Map of HD189733b. From Knutson et al. (2007).

Unlike planets in our own solar system, we can’t directly image HD189733b — it’s too far away. So Knutson and colleagues used a trick to map HD189733b. Since the planet orbits very close to its host star (it circles the star once every 2 days), tidal interaction with the star has probably locked the planet’s dayside to always face the star and the nightside to always face away (reminiscent of the Moon’s rotation).

Knutson and colleagues created their map by simply watching HD189 circle its host star, and as the bright dayside rotated in and out of view, they watched as the amount of light from the planet went up and down. This up and down, called a planetary phase curve, allowed them to decipher which regions on the planet were brighter than others.

And what they found was a little surprising. Even though the planet’s dayside always points toward the star, the hottest place in the planet’s atmosphere wasn’t the place that receives the most sunlight (the “sub-stellar point“) — it was about 3,500 km to the east. Why?

Since HD189 is tidally locked, the dayside is MUCH hotter than the nightside, and this very large temperature contrast drives a super-rotating jet. This jet carries gas through the sub-stellar point at thousands of miles per hour, and by the time the gas has a chance to heat up, it’s already thousands of miles downwind.

Artist’s conception of a hot Jupiter. From https://www.nasa.gov/centers/ames/research/2007/exoplanetweather.html.

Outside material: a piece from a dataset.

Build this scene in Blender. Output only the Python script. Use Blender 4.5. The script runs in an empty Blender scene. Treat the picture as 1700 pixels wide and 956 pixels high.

But even though jet streams like this can be permanent features in a planet’s atmosphere, they are highly dynamic. For instance, the periodic appearance over the midwestern US of polar vortices result from meanders in the Earth’s jet stream. Since jet streams on hot Jupiters are driven by thousand-mile-an-hour winds, we might expect even more dramatic variability.

Cued by these expectations of jumpy jet streams, our research group studied the planet Kepler-76b, a Jupiter-sized planet zipping around its host star every 1.5 days. The planet is so close to its star that it’s as hot (2200 K or 3500 degrees F) as some low-mass stars.

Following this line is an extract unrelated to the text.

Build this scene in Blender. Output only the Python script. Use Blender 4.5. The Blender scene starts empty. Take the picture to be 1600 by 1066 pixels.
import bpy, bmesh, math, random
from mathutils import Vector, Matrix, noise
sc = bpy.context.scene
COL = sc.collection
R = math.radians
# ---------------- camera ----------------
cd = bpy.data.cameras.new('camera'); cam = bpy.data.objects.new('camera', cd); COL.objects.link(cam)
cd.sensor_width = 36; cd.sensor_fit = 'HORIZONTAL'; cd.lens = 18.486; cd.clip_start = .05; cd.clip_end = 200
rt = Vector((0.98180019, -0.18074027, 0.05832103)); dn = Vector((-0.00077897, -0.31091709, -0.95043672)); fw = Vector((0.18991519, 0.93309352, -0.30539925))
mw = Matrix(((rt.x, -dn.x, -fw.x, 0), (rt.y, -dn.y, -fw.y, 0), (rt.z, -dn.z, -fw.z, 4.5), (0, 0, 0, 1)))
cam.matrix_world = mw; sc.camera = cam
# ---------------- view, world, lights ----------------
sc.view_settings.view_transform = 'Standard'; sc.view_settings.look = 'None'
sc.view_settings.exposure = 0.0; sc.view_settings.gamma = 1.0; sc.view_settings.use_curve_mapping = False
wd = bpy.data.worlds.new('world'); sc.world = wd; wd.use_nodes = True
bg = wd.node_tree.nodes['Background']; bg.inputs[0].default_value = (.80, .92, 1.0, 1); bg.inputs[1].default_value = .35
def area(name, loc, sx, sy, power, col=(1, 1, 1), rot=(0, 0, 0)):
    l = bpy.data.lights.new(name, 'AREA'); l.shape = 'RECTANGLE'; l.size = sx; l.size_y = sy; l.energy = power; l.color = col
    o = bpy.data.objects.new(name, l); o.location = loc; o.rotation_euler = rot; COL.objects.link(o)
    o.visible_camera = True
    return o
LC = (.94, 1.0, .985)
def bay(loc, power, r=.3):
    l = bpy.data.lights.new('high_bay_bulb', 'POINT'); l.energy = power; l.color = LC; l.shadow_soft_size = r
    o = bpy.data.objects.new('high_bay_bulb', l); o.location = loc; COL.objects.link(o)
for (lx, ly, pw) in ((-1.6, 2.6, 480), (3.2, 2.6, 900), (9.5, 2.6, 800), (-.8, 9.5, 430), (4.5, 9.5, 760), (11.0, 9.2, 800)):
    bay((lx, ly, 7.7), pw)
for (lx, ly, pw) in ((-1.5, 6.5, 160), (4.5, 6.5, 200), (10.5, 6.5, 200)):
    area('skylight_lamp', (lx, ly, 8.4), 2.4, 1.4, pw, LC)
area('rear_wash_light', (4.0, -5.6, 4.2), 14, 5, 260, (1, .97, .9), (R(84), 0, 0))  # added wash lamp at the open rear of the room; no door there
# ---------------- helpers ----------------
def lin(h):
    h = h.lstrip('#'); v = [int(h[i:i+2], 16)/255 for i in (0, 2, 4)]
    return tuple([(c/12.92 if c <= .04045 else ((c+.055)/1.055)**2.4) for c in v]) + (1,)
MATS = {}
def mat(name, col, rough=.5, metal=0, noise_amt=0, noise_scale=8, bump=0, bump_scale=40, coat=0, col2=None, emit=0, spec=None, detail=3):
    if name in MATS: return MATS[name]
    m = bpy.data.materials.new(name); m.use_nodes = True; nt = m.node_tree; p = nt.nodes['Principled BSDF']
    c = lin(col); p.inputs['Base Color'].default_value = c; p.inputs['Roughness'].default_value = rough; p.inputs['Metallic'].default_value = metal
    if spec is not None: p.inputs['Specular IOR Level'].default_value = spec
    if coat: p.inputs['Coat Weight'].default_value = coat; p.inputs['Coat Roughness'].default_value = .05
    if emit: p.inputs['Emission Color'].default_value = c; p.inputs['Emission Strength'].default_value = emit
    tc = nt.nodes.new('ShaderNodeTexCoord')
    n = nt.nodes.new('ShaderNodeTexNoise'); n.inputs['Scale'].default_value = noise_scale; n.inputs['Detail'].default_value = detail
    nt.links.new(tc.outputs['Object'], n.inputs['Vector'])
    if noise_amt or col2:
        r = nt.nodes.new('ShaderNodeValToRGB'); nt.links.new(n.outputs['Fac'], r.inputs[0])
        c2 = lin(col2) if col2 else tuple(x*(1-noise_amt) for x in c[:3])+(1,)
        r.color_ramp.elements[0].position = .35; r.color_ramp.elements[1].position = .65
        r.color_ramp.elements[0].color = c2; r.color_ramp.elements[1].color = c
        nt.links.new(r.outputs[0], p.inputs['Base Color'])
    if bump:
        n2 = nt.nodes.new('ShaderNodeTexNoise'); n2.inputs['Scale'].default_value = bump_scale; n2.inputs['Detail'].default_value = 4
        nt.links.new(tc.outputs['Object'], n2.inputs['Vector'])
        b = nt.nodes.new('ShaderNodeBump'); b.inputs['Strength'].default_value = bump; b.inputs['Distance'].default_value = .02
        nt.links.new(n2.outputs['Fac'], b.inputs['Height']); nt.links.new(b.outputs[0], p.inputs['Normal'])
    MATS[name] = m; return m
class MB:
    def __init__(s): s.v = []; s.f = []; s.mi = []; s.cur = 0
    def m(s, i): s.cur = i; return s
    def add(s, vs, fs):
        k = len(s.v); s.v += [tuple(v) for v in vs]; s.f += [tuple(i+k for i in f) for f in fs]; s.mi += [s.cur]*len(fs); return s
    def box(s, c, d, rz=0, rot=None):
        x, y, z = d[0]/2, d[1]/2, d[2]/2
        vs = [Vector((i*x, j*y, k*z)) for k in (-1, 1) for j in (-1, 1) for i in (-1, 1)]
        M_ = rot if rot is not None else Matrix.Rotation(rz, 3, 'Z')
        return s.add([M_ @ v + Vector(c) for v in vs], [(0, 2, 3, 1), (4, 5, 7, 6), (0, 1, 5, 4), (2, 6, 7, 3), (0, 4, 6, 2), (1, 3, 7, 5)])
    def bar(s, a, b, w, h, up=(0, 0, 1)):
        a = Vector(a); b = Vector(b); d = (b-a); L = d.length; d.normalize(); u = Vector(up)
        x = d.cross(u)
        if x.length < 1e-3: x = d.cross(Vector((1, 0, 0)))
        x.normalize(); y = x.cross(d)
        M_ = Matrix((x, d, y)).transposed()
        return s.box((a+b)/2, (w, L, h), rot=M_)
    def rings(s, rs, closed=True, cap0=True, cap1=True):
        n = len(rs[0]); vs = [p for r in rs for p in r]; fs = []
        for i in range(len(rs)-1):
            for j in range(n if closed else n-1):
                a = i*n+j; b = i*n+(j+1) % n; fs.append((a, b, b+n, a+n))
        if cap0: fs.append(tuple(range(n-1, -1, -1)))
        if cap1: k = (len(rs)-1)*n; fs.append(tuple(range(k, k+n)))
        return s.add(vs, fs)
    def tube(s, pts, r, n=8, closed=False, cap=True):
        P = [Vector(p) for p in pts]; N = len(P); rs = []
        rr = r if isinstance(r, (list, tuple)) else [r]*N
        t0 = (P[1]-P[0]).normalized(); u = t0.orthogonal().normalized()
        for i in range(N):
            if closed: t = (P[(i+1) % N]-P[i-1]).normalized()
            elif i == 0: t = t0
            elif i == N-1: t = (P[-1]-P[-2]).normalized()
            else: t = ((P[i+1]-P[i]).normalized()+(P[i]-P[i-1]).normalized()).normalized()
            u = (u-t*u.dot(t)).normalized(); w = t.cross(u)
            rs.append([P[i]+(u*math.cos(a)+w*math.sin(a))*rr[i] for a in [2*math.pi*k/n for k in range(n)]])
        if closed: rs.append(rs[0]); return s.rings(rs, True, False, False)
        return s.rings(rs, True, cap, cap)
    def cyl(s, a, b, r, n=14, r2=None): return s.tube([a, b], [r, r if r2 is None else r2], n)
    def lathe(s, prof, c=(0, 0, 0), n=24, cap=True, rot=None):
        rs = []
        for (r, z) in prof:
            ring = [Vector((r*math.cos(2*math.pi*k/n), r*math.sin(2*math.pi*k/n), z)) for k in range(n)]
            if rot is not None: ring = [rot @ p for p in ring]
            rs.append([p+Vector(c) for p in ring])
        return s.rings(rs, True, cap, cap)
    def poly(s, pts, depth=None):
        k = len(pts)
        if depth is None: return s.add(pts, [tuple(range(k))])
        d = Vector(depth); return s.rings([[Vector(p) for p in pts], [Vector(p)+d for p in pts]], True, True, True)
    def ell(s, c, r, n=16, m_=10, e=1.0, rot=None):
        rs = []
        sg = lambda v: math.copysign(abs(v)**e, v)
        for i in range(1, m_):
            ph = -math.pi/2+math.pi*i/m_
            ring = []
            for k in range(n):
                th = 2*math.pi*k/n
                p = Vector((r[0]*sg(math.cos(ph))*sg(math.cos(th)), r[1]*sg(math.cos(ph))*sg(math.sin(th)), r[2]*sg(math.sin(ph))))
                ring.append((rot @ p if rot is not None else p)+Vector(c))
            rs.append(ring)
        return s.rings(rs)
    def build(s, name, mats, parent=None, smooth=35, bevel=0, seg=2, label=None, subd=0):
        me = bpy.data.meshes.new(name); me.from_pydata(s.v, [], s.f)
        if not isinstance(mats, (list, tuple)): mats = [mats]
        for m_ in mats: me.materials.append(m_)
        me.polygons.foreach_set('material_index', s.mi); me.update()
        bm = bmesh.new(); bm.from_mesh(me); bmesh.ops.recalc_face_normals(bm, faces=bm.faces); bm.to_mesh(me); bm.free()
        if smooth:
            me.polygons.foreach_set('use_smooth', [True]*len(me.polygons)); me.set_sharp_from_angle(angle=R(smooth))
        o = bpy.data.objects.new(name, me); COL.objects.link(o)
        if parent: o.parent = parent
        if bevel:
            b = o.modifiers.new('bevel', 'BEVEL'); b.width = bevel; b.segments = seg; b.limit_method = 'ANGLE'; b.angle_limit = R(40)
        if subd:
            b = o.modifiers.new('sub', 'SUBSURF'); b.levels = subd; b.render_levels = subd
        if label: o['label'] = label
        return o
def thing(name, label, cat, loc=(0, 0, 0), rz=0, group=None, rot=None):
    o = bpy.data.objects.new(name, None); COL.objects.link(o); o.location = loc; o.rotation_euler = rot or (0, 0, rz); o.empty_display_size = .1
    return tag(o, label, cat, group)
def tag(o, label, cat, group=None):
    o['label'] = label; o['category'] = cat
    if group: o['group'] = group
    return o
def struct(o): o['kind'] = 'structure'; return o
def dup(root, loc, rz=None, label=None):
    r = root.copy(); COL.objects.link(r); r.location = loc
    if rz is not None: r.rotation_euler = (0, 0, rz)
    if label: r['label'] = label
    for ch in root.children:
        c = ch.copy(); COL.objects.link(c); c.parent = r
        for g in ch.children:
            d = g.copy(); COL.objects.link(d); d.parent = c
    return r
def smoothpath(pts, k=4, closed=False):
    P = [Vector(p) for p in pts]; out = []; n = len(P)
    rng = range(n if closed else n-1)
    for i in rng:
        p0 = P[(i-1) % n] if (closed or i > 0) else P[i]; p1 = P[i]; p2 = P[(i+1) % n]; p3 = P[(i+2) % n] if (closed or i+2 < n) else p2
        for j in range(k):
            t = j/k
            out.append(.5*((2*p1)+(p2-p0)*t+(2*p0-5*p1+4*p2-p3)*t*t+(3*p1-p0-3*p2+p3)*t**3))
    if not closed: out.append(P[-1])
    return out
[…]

We analyzed phase curve observations of Kepler-76b collected several years ago by the Kepler Mission, which stared at the planetary system for more than 3 years, which gave us a lot of data to work with.

The phase curve for Kepler-76b from Jackson et al. (2019).

The blue dots in the figure above shows the subtle up-and-down phase curve for Kepler-76b. In our analysis, we found that up-and-down went up a lot during some orbits and much less on others. All told, these variations amounted to changes in the planet’s dayside temperature of hundreds of degrees.

What’s causing this variability? The short answer is we don’t know. But we have some guesses. Previous work has shown that, although Kepler-76b’s dayside is much too hot for clouds (they quickly vaporize), the super-rotation can transport clouds from the nightside.

The cloudiness of a hot Jupiter’s dayside decreases with increasing temperature (left to right). From Parmentier et al. (2016).

We expect that when Kepler-76b’s dayside gets a little cloudy, it will get a little brighter, meaning the phase curve will have more up and down. But since the dayside clouds would now be reflecting more sunlight, that means the dayside will get a little cooler (like on a cloudy day on Earth).

Since the windspeed of the jet stream depends on the temperature contrast between the day and nightsides, a cooler dayside presumably means a weaker jet. The clouds transported to the dayside then evaporate, and the weaker jet cannot bring clouds from the nightside quickly enough to resupply them. Thus, the clouds clear out, the dayside loses its cooling shroud and heats up, which strengthens the jet and starts the cycle all over again.

As in all things science, more studies are needed to decide whether this scenario actually plays out in the atmosphere of Kepler-76b and other hot Jupiter. But for now, studies like ours show that the same kinds of meteorological processes seen on the Earth from space 60 years ago can also be seen on worlds beyond our solar system.